GMU Econ alum Nathan Goodman tweets a truth about so-called “bilateral trade deficits.”
Corbin Barthold argues that “age-verification laws are a verified mistake.”
[SEIU president April] Verrett told [Joy] Reid that unions need to “write new rules” because “we work with a set of laws in this country that are not written for working people to get ahead.” Let’s be clear about what that means, too: The repeal of right-to-work laws currently on the books in 26 states (25 of which voted for Trump in 2024), the full expansion of collective bargaining to all government employees in all states (including the mostly red states that currently don’t allow it or restrict it), and the restriction or elimination of freelance work for millions of workers (even though 80 percent of them say they prefer independent contracting over traditional employment).

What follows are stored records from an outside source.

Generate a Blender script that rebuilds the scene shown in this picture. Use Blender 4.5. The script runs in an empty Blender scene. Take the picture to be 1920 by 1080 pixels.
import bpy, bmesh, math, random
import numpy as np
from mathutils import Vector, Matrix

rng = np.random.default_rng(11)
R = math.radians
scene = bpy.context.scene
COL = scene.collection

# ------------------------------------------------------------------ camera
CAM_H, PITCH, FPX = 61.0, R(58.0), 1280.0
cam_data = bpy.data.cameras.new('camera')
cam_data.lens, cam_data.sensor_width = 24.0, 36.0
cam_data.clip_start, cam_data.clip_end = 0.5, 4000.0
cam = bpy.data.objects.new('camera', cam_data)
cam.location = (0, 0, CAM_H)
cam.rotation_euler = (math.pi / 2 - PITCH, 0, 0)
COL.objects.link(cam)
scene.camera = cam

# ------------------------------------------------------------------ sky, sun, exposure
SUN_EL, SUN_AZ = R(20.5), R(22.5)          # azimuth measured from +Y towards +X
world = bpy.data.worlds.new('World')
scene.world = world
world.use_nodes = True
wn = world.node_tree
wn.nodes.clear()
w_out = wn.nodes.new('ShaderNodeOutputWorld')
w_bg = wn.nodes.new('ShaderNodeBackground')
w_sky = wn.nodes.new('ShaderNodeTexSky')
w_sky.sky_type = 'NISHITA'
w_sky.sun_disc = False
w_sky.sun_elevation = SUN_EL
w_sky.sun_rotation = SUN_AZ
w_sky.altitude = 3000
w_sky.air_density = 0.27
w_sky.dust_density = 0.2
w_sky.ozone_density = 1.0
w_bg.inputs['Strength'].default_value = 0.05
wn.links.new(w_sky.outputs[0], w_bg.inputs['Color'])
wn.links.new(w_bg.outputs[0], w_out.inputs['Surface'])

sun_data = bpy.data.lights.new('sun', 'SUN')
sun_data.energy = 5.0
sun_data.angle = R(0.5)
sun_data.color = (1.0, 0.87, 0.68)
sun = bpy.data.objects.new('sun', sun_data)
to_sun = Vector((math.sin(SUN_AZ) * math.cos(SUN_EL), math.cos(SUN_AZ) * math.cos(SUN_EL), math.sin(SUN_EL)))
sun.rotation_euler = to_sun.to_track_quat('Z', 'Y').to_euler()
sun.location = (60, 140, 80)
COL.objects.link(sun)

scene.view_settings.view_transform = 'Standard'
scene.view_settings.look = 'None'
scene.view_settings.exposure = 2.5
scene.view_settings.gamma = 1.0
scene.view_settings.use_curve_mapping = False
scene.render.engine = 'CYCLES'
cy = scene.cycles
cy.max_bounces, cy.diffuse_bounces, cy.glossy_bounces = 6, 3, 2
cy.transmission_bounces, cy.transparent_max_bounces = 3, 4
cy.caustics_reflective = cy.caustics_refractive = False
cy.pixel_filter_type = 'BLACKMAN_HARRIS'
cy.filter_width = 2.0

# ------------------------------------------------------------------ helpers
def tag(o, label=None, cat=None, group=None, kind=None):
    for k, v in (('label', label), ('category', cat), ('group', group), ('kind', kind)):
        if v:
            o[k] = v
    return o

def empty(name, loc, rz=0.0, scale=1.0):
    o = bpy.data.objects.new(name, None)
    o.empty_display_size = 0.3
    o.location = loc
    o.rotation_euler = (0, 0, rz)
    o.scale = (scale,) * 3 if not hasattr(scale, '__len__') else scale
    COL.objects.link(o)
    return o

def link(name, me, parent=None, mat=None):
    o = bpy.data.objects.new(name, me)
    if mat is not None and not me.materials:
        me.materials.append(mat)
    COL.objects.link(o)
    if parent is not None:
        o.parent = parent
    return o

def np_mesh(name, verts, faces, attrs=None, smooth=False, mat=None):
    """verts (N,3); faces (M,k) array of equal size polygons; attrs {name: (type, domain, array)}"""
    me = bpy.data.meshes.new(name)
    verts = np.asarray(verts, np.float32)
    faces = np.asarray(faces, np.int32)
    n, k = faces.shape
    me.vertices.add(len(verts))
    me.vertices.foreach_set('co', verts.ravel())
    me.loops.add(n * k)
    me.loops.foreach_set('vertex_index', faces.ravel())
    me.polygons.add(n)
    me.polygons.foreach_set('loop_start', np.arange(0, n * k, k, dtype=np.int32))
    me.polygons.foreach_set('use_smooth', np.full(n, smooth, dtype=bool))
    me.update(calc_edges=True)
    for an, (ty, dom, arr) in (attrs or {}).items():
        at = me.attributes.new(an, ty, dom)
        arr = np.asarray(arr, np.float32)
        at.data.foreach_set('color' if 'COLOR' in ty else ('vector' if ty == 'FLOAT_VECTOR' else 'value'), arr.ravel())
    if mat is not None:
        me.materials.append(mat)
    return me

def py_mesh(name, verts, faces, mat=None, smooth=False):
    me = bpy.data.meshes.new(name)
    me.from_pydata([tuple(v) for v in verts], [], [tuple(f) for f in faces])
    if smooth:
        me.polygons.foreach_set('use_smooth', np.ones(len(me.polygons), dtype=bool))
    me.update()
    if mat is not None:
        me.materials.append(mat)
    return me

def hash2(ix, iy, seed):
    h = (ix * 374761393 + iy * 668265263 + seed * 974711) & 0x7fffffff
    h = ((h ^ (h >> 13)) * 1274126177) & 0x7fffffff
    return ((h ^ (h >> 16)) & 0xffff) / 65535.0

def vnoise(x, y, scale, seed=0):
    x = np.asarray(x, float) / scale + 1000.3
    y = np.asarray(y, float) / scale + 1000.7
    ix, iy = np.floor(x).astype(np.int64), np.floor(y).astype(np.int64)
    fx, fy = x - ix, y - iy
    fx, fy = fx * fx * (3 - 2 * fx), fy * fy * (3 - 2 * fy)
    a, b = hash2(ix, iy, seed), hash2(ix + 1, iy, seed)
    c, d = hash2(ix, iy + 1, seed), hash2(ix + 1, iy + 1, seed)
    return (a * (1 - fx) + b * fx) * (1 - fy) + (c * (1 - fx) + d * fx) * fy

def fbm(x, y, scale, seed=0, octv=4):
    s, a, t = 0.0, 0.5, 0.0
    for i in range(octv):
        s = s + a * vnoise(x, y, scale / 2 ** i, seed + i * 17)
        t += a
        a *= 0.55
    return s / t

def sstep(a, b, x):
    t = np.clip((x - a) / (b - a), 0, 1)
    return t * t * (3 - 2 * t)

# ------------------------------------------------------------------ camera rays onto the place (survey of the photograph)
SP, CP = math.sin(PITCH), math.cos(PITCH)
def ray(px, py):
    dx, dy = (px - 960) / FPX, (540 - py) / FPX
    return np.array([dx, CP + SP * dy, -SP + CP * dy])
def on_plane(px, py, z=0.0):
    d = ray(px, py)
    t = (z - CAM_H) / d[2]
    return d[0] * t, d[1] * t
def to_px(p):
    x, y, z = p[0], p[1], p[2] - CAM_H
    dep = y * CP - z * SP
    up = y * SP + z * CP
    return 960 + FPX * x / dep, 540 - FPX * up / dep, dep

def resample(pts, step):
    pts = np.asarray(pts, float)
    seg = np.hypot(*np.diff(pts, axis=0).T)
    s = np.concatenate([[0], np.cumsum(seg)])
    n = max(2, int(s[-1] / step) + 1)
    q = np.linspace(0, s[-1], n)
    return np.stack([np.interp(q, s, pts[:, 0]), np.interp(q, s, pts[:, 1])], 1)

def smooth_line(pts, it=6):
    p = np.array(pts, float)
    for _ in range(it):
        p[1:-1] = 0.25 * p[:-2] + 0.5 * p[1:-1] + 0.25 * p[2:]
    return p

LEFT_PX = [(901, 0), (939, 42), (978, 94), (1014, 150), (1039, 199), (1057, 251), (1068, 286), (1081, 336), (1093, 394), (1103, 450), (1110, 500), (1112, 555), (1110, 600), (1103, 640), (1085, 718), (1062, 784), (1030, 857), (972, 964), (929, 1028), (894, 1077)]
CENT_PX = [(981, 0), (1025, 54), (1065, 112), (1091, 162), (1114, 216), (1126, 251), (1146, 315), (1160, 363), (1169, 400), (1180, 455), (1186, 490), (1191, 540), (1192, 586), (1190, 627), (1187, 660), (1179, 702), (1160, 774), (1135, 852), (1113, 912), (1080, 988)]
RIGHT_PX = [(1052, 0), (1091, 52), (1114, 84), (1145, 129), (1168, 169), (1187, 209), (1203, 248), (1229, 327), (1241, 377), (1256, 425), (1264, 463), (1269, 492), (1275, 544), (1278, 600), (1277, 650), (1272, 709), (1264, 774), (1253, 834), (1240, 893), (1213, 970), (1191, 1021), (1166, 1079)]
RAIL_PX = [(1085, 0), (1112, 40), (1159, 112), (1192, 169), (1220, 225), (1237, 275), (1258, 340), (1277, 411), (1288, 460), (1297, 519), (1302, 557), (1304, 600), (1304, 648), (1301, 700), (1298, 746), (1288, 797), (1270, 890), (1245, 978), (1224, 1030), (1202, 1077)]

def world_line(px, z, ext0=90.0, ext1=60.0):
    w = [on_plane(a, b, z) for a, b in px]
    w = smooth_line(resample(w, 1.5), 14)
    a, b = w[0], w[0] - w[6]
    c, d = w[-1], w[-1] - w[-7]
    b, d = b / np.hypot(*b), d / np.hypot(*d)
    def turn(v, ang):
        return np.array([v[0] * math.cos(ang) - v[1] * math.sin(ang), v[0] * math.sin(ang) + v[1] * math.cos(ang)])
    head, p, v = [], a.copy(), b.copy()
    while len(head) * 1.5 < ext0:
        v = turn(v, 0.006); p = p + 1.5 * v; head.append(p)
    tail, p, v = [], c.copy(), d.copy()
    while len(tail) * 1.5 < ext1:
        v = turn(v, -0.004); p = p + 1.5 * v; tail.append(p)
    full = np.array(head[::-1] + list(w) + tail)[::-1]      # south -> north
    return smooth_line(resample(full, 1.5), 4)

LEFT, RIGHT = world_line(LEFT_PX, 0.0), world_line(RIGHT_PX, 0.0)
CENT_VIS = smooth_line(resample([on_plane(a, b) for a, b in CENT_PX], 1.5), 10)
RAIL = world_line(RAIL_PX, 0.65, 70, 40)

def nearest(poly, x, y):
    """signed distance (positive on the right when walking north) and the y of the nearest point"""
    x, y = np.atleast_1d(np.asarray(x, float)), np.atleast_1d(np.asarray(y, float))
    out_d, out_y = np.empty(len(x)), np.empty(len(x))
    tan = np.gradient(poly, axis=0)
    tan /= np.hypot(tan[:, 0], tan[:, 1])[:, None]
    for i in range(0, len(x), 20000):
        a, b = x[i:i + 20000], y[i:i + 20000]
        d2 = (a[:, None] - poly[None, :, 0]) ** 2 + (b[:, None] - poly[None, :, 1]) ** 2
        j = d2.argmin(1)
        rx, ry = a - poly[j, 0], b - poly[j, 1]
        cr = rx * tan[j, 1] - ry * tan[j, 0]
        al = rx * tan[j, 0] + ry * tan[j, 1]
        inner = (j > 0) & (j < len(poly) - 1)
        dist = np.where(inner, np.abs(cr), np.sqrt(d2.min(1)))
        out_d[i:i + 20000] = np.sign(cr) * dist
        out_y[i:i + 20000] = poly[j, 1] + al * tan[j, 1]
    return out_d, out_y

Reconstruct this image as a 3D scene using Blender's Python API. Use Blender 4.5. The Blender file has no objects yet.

Variously described as “libertarian” and “populist,” Poilievre supports cutting government spending and lowering taxes. “We will cap government spending with a dollar-for-dollar law that requires we find one dollar of savings for every new dollar of spending,” he argued in a September speech in Canada’s House of Commons. Poilievre has said his government would remove the federal sales tax on homes under $1 million. Last June, he came out against a proposed capital gains tax increase and promised to form a “tax reform task force” soon after forming a government if elected. He owns and uses bitcoin and promotes cryptocurrencies as a hedge against inflation.
Inflation is immoral, Poilievre told Peterson, because “nobody votes on it.” Rather, “inflation is adopted secretly, and you blame the grocer because groceries are more expensive or your local gas station because gas is more [expensive]…when in fact it was actually the government that bid up all of those things with money printing, and you didn’t even know about it.”
Here’s the abstract of a new paper by Michael Strain and Kerry Paaps:
This paper studies how output prices are affected by increases in the minimum wage. To the best of our knowledge, we provide the first examination of how the prices of an entire menu of items at a single business adjust in response to a minimum wage increase. Using data we gather from a fast-food chain, we find that a $1 minimum wage rise increased average prices by 7 cents, implying a pass-through elasticity of around 0.13. We also study how the price response across individual goods varies with the labor intensity in production of those goods. Consistent with a theoretical framework we describe, the prices of items that require more labor to produce increased by more due to the minimum wage increase. A $1 increase in the minimum wage raised the item price by an extra 0.3 cents for every additional preparation step. We also find that more price adjustment takes place at the store level than at the item level, and that it takes longer for prices to respond to a minimum wage increase than the existing literature suggests.
David Inserra writes about Meta’s “major moves to advance free expression on its platforms.”
Left-wing critics were not wrong that this represents a major shift in how some of our biggest media companies do business — mirroring changes that happened at X after Elon Musk acquired the company. They’re also not wrong that these changes are more palatable to conservatives than to liberals. And they’re right that Donald Trump has no interest in promoting free speech as a principle; he just wants different people deciding what gets throttled.
That said, Zuckerberg is correct to recognize that the fact-checking industry leans well to the left (though outlets like the Dispatch are an exception) and that political bias inevitably creeps in to the decisions about what facts to check and about how those facts are contextualized. And the right can fairly complain that conservative ideas have been suppressed under the guise of ostensibly neutral information hygiene.
Checking the veracity of information circulating online is a worthy project. But when you use those checks to decide what other people are allowed to say, you turn fact-checkers into censors, a power that’s inevitably open to abuse and error. Which is why it’s so revealing that a fairly minor change to moderation policies felt so apocalyptic to progressives.